The OcéanIA project has the goal of developing new AI and mathematical modelling tools to contribute to the understanding of the structure, functioning, and underlying mechanisms and dynamics of the global ocean symbiome. These actions are essential to gain a better understanding of the oceans and their role in regulating and sustaining the biosphere. This is also an opportunity to dive into the connections of AI and biodiversity, which can be a major achievement for the sustainability of human societies on the blue part of the planet.
Neuro-Symnbolic AI
Luis C. Lamb
Short bio invited speaker:
Luis C. Lamb is a Full Professor and Secretary of Innovation, Science and Technology of the State of Rio Grande do Sul, Brazil. He was formerly Vice President for Research (2016-2018) and Dean of the Institute of Informatics (2011-2016) at the Federal University of Rio Grande do Sul (UFRGS), Brazil. He holds both the Ph.D. in Computer Science from Imperial College London (2000) and the Diploma of the Imperial College, MSc by research (1995) and BSc in Computer Science (1992) from UFRGS, Brazil. His research interests include neural-symbolic computing, the integration of learning and reasoning, and ethics in AI.
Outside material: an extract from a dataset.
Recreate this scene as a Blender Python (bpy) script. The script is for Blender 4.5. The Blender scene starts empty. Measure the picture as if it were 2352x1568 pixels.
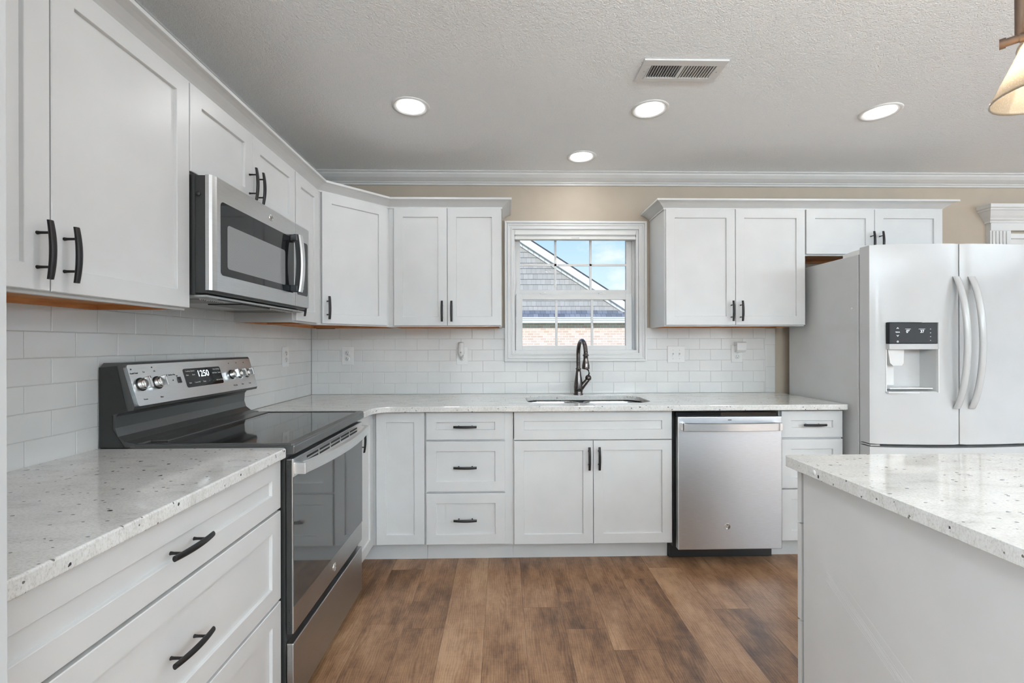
import bpy, bmesh, math, random
from mathutils import Matrix, Vector
random.seed(7)
I = 0.0254
S = bpy.context.scene
COL = S.collection
PI = math.pi

# ------------------------------------------------------------------ camera
cam_d = bpy.data.cameras.new('camera'); cam = bpy.data.objects.new('camera', cam_d); COL.objects.link(cam)
cam_d.sensor_width = 36.0; cam_d.lens = 36.0*1043.13/2352.0; cam_d.shift_y = 7.9/2352.0
cam_d.clip_start = 0.05; cam_d.clip_end = 200
cam.matrix_world = (Matrix.Translation(Vector((52.51, -125.82, 49.5))*I) @ Matrix.Rotation(-0.0208, 4, 'Z')
                    @ Matrix.Rotation(PI/2, 4, 'X') @ Matrix.Rotation(-0.0026, 4, 'Z'))
S.camera = cam
# ------------------------------------------------------------------ view
S.view_settings.view_transform = 'Standard'; S.view_settings.look = 'None'
S.view_settings.exposure = 0.41; S.view_settings.gamma = 1.0
S.view_settings.use_curve_mapping = False
S.render.film_transparent = False
try:
    S.cycles.use_denoising = True
    S.cycles.max_bounces = 10; S.cycles.diffuse_bounces = 5; S.cycles.glossy_bounces = 5
    S.cycles.transparent_max_bounces = 12; S.cycles.transmission_bounces = 6
    S.cycles.sample_clamp_indirect = 4.0
    S.cycles.caustics_reflective = False; S.cycles.caustics_refractive = False
except Exception: pass
# ------------------------------------------------------------------ world: blue sky with small clouds
def sky():
    w = bpy.data.worlds.new('sky'); S.world = w; w.use_nodes = True
    N = w.node_tree.nodes; K = w.node_tree.links; N.clear()
    tc = N.new('ShaderNodeTexCoord'); sx = N.new('ShaderNodeSeparateXYZ'); K.new(tc.outputs['Generated'], sx.inputs[0])
    r = N.new('ShaderNodeValToRGB'); K.new(sx.outputs['Z'], r.inputs[0])
    e = r.color_ramp.elements
    e[0].position = 0.0; e[0].color = (0.62, 0.80, 1.0, 1)
    e[1].position = 0.33; e[1].color = (0.30, 0.58, 1.0, 1)
    x = e.new(0.14); x.color = (0.60, 0.80, 1.0, 1)
    x = e.new(0.8); x.color = (0.13, 0.32, 0.80, 1)
    mp = N.new('ShaderNodeMapping'); mp.inputs['Scale'].default_value = (1, 1, 1.9); mp.inputs['Location'].default_value = (.23, 0, .41)
    K.new(tc.outputs['Generated'], mp.inputs[0])
    n = N.new('ShaderNodeTexNoise'); n.inputs['Scale'].default_value = 7.5; n.inputs['Detail'].default_value = 7
    n.inputs['Roughness'].default_value = 0.55; K.new(mp.outputs[0], n.inputs['Vector'])
    cr = N.new('ShaderNodeValToRGB'); K.new(n.outputs['Fac'], cr.inputs[0])
    cr.color_ramp.elements[0].position = 0.50; cr.color_ramp.elements[0].color = (0, 0, 0, 1)
    cr.color_ramp.elements[1].position = 0.70; cr.color_ramp.elements[1].color = (.9, .9, .9, 1)
    m = N.new('ShaderNodeMixRGB'); K.new(cr.outputs[0], m.inputs[0]); K.new(r.outputs[0], m.inputs[1]); m.inputs[2].default_value = (.93, .96, 1, 1)
    b = N.new('ShaderNodeBackground'); K.new(m.outputs[0], b.inputs[0]); b.inputs[1].default_value = .88
    o = N.new('ShaderNodeOutputWorld'); K.new(b.outputs[0], o.inputs[0])
sky()
# ------------------------------------------------------------------ sun and added fill lamps
def light(name, kind, loc, rot, energy, color=(1, 1, 1), size=None, sizey=None, parent=None, **kw):
    d = bpy.data.lights.new(name, kind); d.energy = energy; d.color = color
    if kind == 'AREA':
        d.size = size*I
        if sizey: d.shape = 'RECTANGLE'; d.size_y = sizey*I
        else: d.shape = 'DISK'
    for k, v in kw.items(): setattr(d, k, v)
    o = bpy.data.objects.new(name, d); COL.objects.link(o); o.location = Vector(loc)*I; o.rotation_euler = rot
    if parent:
        o.parent = parent; o.location = Vector(loc)*I - parent.location
    return o
light('sun', 'SUN', (-200, -300, 500), (math.radians(66), 0, math.radians(-24)), 2.6, (1, .97, .92), angle=0.009)
# unseen area lamps added as fill; rear and side ones aim at the ceiling
light('ceiling_fill_rear', 'AREA', (105, -262, 66), (PI, 0, 0), 740, (.76, .905, 1), 150, 100)
light('ceiling_fill_rear', 'AREA', (225, -262, 66), (PI, 0, 0), 190, (.76, .905, 1), 70, 100)
light('ceiling_fill_right', 'AREA', (285, -150, 66), (PI, 0, 0), 140, (.76, .905, 1), 60, 90)
light('side_fill_left', 'AREA', (5, -140, 57), (PI/2+.1, 0, -PI/2), 22, (.76, .905, 1), 52, 50)  # added lamp lighting the island and fridge sides from the left

# ------------------------------------------------------------------ materials
MATS = {}
def nt(name):
    m = bpy.data.materials.new(name); m.use_nodes = True
    return m, m.node_tree.nodes, m.node_tree.links, m.node_tree.nodes['Principled BSDF']
def noise(N, K, scale, detail=3, vec=None, rough=.5, mapping=None):
    t = N.new('ShaderNodeTexNoise'); t.inputs['Scale'].default_value = scale; t.inputs['Detail'].default_value = detail
    t.inputs['Roughness'].default_value = rough
    if vec is None:
        tc = N.new('ShaderNodeTexCoord'); vec = tc.outputs['Object']
    if mapping:
        mp = N.new('ShaderNodeMapping'); mp.inputs['Scale'].default_value = mapping; K.new(vec, mp.inputs[0]); vec = mp.outputs[0]
    K.new(vec, t.inputs['Vector']); return t
def bump(N, K, B, hsock, strength, dist):
    b = N.new('ShaderNodeBump'); b.inputs['Strength'].default_value = strength; b.inputs['Distance'].default_value = dist
    K.new(hsock, b.inputs['Height']); K.new(b.outputs[0], B.inputs['Normal']); return b
def ramp(N, K, sock, stops):
    r = N.new('ShaderNodeValToRGB'); K.new(sock, r.inputs[0]); e = r.color_ramp.elements
    while len(e) < len(stops): e.new(.5)
    for k, (p, c) in enumerate(stops):
        e[k].position = p; e[k].color = (*c, 1) if len(c) == 3 else c
    return r
def srgb(r, g, b):
    f = lambda c: (c/255/12.92) if c/255 <= .04045 else ((c/255+.055)/1.055)**2.4
    return (f(r), f(g), f(b))
def paint(name, col, rough=.4, metal=0., var=.03, nscale=6, bs=.05, bd=.0004, bscale=60, spec=.5, coat=0):
    m, N, K, B = nt(name)
    n = noise(N, K, nscale, 3)
    c0 = tuple(max(0, c*(1-var)) for c in col); c1 = tuple(min(1, c*(1+var)) for c in col)
    r = ramp(N, K, n.outputs['Fac'], [(.3, c0), (.7, c1)]); K.new(r.outputs[0], B.inputs['Base Color'])
    B.inputs['Roughness'].default_value = rough; B.inputs['Metallic'].default_value = metal
    B.inputs['Specular IOR Level'].default_value = spec
    if coat: B.inputs['Coat Weight'].default_value = coat; B.inputs['Coat Roughness'].default_value = .05
    if bs:
        n2 = noise(N, K, bscale, 2); bump(N, K, B, n2.outputs['Fac'], bs, bd)
    MATS[name] = m; return m
paint('white_lacquer', (.60, .60, .592), .33, bs=.03, bscale=40)
paint('white_trim', (.66, .66, .65), .4, bs=.03)
paint('ceiling_trim', (.58, .575, .56), .45, bs=.03)
paint('wall_tan', srgb(174, 161, 145), .7, bs=.15, bd=.0008, bscale=180)
paint('wall_white', (.44, .44, .435), .7, bs=.15, bd=.0008, bscale=180)
paint('room_paint', (.76, .77, .78), .8, bs=.1)
paint('grout', (.46, .46, .445), .8, bs=0)
paint('tile', (.70, .70, .685), .09, bs=.12, bd=.0015, bscale=7, spec=.6)
paint('white_plastic', (.72, .72, .705), .3, bs=0)
paint('white_fridge', (.51, .51, .503), .13, bs=.05, bd=.0006, bscale=12, spec=.5)
paint('fridge_gap', (.42, .42, .42), .6, bs=0)
paint('slot_dark', (.02, .02, .02), .6, bs=0)
paint('bronze_black', (.022, .020, .020), .38, metal=.6, bs=.05)
paint('oil_bronze', (.10, .085, .08), .2, metal=.9, var=.35, nscale=30, bs=0)
paint('lamp_bronze', (.13, .085, .06), .45, metal=.5, var=.2, nscale=20, bs=0)
paint('black_glass', (.008, .008, .009), .05, bs=0, spec=.35)
paint('cooktop_glass', (.012, .012, .013), .05, bs=0, spec=1.0)
paint('oven_glass', (.045, .045, .045), .05, bs=0, spec=1.0)
paint('black_enamel', (.022, .022, .021), .28, bs=.1, bscale=300)
paint('dark_enamel', (.105, .105, .103), .3, metal=.5, bs=.05, bscale=250)
paint('black_plastic', (.018, .018, .018), .35, bs=0)
paint('chrome', (.72, .71, .69), .12, metal=1, bs=0)
paint('vent_metal', (.45, .45, .44), .4, metal=.7, bs=0)
paint('fascia_white', (.86, .87, .88), .5, bs=0)
paint('roof_edge', (.06, .065, .075), .8, bs=.3)
paint('vent_white', (.66, .66, .65), .45, bs=0)
paint('duct_dark', (.07, .07, .07), .7, bs=0)
paint('grey_plastic', (.42, .42, .41), .3, bs=0)

def steel(name, col, rough=.3, along=(1, 1, 60)):
    m, N, K, B = nt(name)
    n = noise(N, K, 25, 3, mapping=along)
    r = ramp(N, K, n.outputs['Fac'], [(.3, tuple(c*.92 for c in col)), (.7, tuple(c*1.06 for c in col))])
    K.new(r.outputs[0], B.inputs['Base Color']); B.inputs['Metallic'].default_value = 1
    B.inputs['Roughness'].default_value = rough
    bump(N, K, B, n.outputs['Fac'], .06, .0003); MATS[name] = m
steel('steel', (.70, .73, .765), .36)
steel('steel_dark', (.47, .47, .465), .34)
steel('steel_bright', (.76, .77, .775), .30)
steel('steel_mid', (.56, .56, .555), .30)
steel('sink_steel', (.46, .46, .46), .24, (1, 60, 1))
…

He co-authored two research monographs: Neural-Symbolic Cognitive Reasoning, with Garcez and Gabbay (Springer, 2009) and Compiled Labelled Deductive Systems, with Broda, Gabbay, and Russo (IoP, 2004). His research has led to publications at flagship journals, AI and neural computation conferences. He was co-organizer of two Dagstuhl Seminars on Neuro-symbolic AI: the Dagstuhl Seminar 14381: Neural-Symbolic Learning and Reasoning (2014) and Dagstuhl Seminar 17192: Human-Like Neural-Symbolic Computing (2017) and several workshops on neural-symbolic learning and reasoning at AAAI and IJCAI.